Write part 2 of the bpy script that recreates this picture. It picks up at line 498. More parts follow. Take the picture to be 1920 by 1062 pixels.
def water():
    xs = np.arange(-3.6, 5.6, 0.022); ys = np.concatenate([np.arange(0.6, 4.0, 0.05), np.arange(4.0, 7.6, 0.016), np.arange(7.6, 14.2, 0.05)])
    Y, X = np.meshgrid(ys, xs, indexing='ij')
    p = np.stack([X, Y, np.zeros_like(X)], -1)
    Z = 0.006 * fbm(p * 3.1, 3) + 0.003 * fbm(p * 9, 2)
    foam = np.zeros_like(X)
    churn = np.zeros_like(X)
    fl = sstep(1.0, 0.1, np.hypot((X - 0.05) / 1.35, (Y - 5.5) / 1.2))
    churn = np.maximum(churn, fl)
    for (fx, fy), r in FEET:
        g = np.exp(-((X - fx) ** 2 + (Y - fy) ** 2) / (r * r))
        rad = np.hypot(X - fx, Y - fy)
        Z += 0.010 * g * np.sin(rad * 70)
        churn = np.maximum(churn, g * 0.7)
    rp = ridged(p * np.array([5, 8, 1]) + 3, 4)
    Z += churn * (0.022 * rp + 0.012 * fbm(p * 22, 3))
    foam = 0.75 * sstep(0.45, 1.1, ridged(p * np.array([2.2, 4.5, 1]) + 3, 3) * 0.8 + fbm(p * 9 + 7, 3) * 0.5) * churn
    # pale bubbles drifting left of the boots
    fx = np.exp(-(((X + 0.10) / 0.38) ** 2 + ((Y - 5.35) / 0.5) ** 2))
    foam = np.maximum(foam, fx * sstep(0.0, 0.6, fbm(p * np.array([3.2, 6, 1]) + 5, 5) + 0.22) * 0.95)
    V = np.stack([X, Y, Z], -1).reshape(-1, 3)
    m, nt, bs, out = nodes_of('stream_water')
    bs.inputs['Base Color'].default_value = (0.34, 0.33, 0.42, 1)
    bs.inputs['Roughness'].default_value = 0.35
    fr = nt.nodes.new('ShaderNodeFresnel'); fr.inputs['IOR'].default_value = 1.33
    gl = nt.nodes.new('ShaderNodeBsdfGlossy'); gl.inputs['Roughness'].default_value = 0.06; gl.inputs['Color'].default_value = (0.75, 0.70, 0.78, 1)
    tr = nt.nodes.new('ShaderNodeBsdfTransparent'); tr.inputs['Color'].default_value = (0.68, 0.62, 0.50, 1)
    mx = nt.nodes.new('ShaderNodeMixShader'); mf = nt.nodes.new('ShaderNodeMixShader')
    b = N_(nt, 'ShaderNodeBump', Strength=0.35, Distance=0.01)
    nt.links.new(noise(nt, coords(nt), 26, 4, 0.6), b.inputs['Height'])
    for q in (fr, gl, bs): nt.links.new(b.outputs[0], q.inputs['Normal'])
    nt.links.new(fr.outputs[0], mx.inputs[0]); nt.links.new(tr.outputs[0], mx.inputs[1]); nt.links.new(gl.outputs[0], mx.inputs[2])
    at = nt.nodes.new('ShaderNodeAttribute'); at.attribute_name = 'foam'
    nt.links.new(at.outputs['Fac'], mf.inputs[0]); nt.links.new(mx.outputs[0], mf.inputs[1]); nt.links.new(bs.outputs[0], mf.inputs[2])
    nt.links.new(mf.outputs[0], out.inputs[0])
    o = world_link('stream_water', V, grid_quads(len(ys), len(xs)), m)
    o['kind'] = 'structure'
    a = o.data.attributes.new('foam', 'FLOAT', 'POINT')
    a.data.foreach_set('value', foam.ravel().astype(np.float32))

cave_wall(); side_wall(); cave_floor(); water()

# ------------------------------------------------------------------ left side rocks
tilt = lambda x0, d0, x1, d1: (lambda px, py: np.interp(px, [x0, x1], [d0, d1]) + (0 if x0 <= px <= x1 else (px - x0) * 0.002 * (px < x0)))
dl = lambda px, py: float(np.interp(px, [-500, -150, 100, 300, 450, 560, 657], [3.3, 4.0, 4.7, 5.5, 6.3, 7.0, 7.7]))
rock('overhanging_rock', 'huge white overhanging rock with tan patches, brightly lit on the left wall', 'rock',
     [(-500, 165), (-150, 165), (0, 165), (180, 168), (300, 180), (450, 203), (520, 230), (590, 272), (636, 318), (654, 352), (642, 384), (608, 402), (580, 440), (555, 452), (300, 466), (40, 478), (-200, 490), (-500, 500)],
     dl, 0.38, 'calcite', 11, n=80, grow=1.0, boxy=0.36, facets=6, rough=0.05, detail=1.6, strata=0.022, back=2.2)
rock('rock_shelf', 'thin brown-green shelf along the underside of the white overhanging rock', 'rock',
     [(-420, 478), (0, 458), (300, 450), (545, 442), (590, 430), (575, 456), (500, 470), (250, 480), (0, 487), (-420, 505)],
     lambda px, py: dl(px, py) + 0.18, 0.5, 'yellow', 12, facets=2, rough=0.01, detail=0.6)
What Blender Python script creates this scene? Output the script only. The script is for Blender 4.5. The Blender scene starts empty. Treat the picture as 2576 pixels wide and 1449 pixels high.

■ ■ ■ ■

### The problem
In the material above, find each line that contains the word "this", and select it.

### Response
Write part 2 of the bpy script that recreates this picture. It picks up at line 498. More parts follow. Take the picture to be 1920 by 1062 pixels.
What Blender Python script creates this scene? Output the script only. The script is for Blender 4.5. The Blender scene starts empty. Treat the picture as 2576 pixels wide and 1449 pixels high.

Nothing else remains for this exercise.